*What you are asked to do*:
Only the lines from the one with "Keep writing the" through the one with "WPET, WCUP, WBUD, WBUDW = wax_meshes()" are to be restated, word for word, with both of them included.

*Data*:
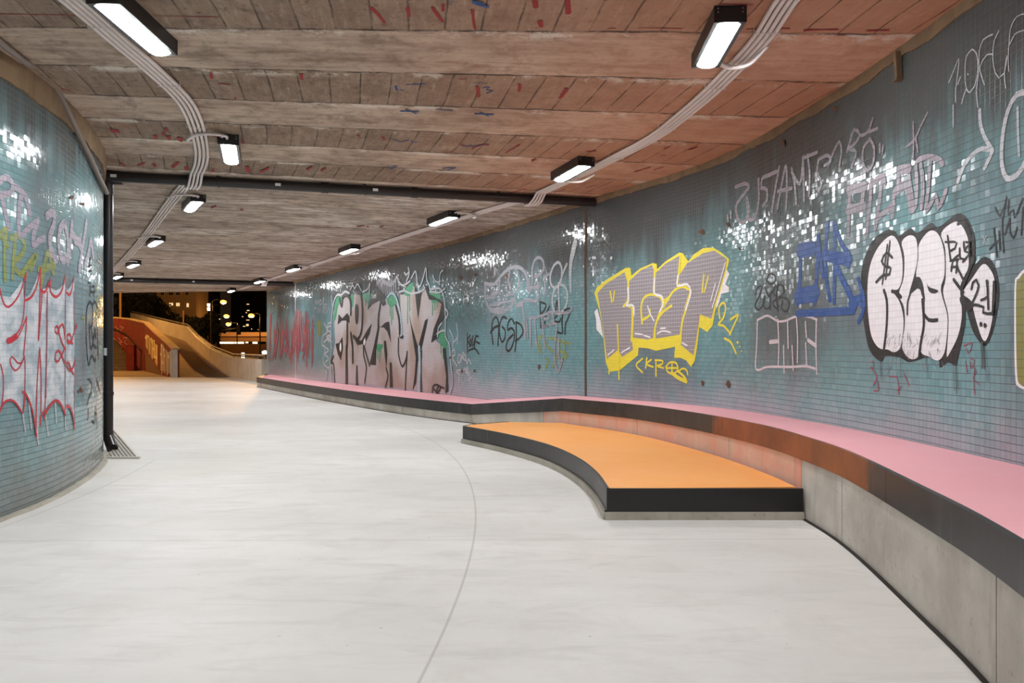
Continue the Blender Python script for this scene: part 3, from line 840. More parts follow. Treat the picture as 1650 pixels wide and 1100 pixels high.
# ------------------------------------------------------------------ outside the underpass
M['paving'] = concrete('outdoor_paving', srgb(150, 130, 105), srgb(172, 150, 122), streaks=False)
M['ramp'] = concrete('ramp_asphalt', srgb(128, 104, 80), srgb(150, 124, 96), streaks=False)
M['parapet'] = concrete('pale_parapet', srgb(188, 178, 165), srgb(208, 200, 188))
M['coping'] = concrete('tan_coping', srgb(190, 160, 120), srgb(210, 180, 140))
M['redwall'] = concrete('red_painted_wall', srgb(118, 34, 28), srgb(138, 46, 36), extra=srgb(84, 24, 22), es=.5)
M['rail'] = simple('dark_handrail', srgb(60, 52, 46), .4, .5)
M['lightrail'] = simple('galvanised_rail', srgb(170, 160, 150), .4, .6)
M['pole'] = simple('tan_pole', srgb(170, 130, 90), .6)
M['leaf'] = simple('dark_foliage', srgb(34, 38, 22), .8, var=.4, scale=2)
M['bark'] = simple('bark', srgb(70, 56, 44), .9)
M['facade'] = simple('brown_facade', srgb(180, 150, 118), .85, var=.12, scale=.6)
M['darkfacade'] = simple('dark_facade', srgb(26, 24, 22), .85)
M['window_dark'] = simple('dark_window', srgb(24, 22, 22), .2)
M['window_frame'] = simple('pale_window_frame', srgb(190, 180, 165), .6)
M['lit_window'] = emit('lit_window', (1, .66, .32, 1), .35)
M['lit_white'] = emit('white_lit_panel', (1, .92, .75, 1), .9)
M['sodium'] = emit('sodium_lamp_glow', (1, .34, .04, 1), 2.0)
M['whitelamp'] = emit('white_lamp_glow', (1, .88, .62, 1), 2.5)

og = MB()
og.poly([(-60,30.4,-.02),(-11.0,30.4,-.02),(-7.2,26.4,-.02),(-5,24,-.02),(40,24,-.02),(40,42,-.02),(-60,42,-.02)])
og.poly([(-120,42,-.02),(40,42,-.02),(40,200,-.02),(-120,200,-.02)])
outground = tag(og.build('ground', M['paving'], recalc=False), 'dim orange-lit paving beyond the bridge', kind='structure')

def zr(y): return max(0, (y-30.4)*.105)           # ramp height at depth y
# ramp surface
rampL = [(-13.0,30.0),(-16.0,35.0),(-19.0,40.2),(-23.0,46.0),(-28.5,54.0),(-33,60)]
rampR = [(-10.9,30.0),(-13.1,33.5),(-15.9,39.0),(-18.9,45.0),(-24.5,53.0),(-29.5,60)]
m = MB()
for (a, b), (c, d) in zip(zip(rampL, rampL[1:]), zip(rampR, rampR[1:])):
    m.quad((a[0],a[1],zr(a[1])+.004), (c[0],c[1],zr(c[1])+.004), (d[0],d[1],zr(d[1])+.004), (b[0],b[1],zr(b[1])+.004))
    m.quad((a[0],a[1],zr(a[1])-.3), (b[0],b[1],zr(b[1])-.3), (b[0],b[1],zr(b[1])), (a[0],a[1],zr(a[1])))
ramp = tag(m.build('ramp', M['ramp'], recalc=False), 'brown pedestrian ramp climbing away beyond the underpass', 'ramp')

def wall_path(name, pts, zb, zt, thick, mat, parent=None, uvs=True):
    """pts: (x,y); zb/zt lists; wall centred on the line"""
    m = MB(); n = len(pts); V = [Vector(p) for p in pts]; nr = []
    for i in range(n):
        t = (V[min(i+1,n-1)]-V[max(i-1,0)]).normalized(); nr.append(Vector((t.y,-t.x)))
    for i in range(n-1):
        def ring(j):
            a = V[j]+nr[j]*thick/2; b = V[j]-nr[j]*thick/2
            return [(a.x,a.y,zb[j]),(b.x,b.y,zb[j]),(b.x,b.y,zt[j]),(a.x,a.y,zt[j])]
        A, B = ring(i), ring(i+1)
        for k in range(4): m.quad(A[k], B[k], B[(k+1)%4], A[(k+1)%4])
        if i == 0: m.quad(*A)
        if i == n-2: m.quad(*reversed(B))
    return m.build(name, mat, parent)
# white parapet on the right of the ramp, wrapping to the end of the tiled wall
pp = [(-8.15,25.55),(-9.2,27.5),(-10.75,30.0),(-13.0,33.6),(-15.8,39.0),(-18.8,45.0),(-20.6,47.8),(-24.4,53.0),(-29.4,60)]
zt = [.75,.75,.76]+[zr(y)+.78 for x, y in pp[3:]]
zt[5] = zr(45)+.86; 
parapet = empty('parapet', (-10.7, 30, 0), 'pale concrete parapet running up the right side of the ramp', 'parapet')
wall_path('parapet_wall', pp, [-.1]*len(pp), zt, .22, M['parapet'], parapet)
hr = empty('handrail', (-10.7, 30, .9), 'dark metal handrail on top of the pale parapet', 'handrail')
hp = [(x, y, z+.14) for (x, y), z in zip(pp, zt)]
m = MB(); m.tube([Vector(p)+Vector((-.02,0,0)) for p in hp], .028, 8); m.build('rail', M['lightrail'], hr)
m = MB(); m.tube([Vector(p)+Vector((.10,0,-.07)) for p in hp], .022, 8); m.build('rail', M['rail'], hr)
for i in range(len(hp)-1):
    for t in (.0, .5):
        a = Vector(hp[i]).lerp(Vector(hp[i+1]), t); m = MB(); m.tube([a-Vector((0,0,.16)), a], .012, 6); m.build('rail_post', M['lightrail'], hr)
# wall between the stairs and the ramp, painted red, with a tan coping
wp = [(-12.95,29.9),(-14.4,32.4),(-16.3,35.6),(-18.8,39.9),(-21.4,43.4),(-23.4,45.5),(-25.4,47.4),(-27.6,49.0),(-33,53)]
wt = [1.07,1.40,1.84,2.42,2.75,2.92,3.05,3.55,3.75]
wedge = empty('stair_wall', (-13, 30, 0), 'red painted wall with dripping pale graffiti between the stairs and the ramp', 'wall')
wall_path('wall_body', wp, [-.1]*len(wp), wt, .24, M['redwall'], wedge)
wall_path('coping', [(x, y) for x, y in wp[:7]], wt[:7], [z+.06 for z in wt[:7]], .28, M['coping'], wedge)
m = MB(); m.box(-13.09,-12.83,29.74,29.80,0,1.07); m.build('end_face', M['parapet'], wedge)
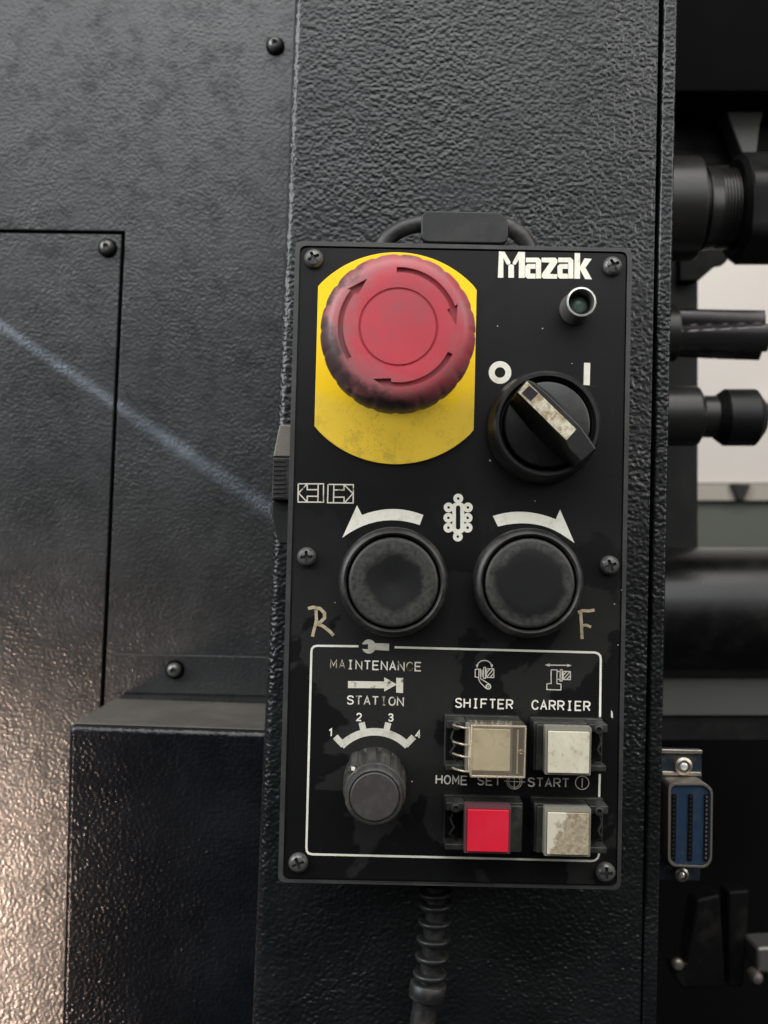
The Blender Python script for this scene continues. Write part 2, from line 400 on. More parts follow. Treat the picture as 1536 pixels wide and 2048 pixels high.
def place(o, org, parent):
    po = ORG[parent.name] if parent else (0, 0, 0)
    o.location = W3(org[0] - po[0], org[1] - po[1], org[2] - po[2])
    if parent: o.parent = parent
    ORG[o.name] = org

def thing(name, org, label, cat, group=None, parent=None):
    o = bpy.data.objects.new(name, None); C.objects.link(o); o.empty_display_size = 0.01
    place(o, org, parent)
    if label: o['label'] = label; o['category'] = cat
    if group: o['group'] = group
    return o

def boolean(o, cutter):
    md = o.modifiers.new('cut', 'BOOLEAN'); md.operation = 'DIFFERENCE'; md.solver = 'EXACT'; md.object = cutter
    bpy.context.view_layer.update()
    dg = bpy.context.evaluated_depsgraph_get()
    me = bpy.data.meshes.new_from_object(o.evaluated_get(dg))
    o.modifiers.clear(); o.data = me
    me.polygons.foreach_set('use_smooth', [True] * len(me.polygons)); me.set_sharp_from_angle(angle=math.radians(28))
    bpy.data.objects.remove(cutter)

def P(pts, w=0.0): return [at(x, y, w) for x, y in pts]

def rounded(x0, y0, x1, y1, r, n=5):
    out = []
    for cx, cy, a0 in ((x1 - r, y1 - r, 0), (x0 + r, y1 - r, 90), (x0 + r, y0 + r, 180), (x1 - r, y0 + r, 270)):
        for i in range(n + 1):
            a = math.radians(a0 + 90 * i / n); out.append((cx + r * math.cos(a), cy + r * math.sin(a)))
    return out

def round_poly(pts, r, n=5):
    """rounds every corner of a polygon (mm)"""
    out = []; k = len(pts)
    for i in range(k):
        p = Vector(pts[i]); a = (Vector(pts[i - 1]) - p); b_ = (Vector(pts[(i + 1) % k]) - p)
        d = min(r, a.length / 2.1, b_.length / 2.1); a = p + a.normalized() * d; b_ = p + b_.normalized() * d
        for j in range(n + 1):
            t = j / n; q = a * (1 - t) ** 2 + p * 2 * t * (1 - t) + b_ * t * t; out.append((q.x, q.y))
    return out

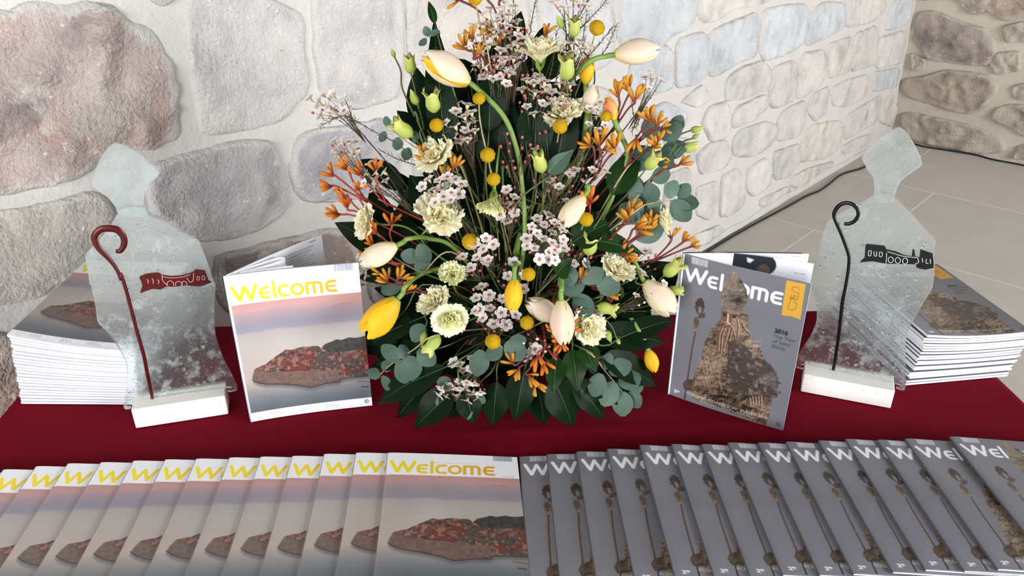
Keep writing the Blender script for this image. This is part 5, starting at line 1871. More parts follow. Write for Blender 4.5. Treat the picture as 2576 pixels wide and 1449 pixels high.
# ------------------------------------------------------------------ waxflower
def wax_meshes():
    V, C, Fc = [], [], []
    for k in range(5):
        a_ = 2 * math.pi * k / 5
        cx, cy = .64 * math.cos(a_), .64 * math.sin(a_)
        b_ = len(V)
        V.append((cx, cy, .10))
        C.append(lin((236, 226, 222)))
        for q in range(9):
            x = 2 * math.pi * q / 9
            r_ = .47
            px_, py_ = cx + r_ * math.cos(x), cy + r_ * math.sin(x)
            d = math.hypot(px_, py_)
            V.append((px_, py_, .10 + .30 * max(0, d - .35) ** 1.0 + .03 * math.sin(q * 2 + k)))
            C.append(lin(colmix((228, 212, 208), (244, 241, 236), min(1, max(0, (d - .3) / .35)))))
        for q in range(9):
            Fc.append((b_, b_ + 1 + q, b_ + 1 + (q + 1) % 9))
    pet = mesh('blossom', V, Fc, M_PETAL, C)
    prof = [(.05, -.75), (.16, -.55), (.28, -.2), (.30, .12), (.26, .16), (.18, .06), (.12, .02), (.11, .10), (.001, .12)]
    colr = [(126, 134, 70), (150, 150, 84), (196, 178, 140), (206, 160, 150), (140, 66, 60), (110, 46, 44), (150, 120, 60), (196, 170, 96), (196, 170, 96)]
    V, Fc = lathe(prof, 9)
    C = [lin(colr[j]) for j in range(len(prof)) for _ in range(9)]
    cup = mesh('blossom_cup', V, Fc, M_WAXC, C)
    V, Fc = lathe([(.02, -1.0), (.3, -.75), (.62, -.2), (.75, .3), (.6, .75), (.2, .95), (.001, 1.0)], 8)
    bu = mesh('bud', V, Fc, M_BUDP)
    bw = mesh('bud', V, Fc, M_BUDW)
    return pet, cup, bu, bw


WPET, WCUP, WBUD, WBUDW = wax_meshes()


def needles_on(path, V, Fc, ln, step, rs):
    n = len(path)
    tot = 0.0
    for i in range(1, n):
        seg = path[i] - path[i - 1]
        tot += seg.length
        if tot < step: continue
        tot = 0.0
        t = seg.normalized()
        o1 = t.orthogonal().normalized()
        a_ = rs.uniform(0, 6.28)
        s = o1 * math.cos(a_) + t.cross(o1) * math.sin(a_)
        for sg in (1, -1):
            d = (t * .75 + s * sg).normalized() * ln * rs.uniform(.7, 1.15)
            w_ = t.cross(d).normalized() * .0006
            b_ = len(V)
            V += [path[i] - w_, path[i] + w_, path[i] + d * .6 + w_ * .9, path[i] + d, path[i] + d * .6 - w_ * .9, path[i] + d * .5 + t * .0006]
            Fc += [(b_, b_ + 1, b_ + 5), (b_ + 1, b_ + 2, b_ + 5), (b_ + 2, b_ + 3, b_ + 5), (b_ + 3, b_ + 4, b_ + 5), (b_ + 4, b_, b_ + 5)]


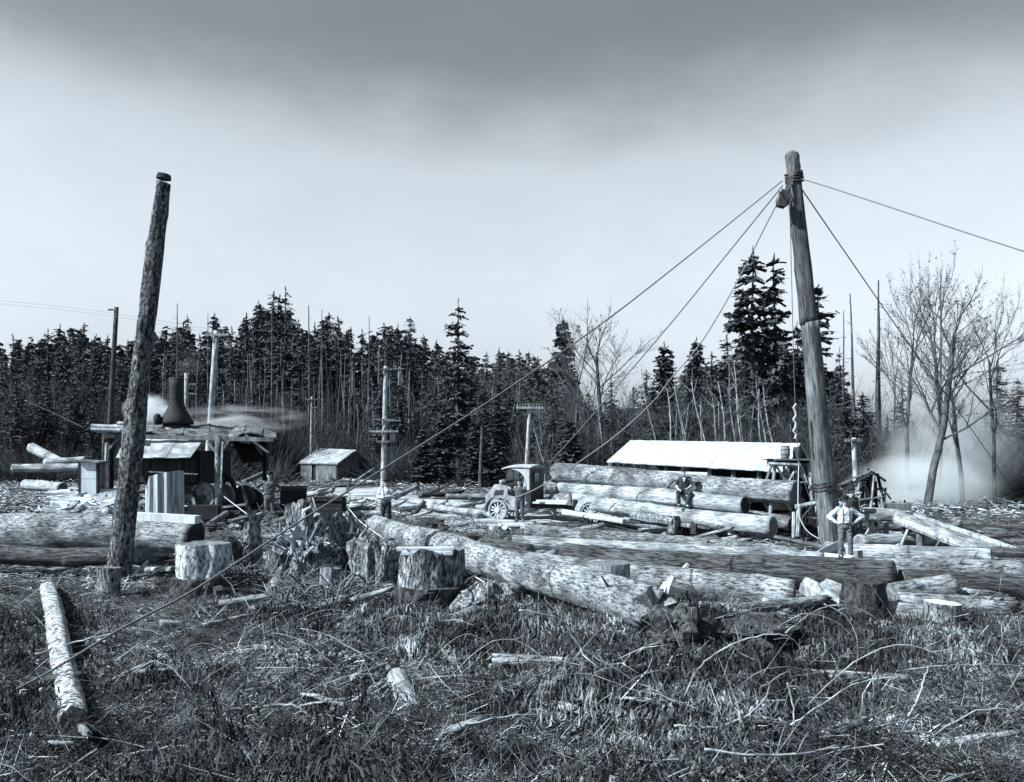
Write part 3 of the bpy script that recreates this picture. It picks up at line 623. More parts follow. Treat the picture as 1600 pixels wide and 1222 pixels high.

*Expected answer*:
Keep writing the Blender script for this image. This is part 5, starting at line 1871. More parts follow. Write for Blender 4.5. Treat the picture as 2576 pixels wide and 1449 pixels high.
# ------------------------------------------------------------------ waxflower
def wax_meshes():
    V, C, Fc = [], [], []
    for k in range(5):
        a_ = 2 * math.pi * k / 5
        cx, cy = .64 * math.cos(a_), .64 * math.sin(a_)
        b_ = len(V)
        V.append((cx, cy, .10))
        C.append(lin((236, 226, 222)))
        for q in range(9):
            x = 2 * math.pi * q / 9
            r_ = .47
            px_, py_ = cx + r_ * math.cos(x), cy + r_ * math.sin(x)
            d = math.hypot(px_, py_)
            V.append((px_, py_, .10 + .30 * max(0, d - .35) ** 1.0 + .03 * math.sin(q * 2 + k)))
            C.append(lin(colmix((228, 212, 208), (244, 241, 236), min(1, max(0, (d - .3) / .35)))))
        for q in range(9):
            Fc.append((b_, b_ + 1 + q, b_ + 1 + (q + 1) % 9))
    pet = mesh('blossom', V, Fc, M_PETAL, C)
    prof = [(.05, -.75), (.16, -.55), (.28, -.2), (.30, .12), (.26, .16), (.18, .06), (.12, .02), (.11, .10), (.001, .12)]
    colr = [(126, 134, 70), (150, 150, 84), (196, 178, 140), (206, 160, 150), (140, 66, 60), (110, 46, 44), (150, 120, 60), (196, 170, 96), (196, 170, 96)]
    V, Fc = lathe(prof, 9)
    C = [lin(colr[j]) for j in range(len(prof)) for _ in range(9)]
    cup = mesh('blossom_cup', V, Fc, M_WAXC, C)
    V, Fc = lathe([(.02, -1.0), (.3, -.75), (.62, -.2), (.75, .3), (.6, .75), (.2, .95), (.001, 1.0)], 8)
    bu = mesh('bud', V, Fc, M_BUDP)
    bw = mesh('bud', V, Fc, M_BUDW)
    return pet, cup, bu, bw


WPET, WCUP, WBUD, WBUDW = wax_meshes()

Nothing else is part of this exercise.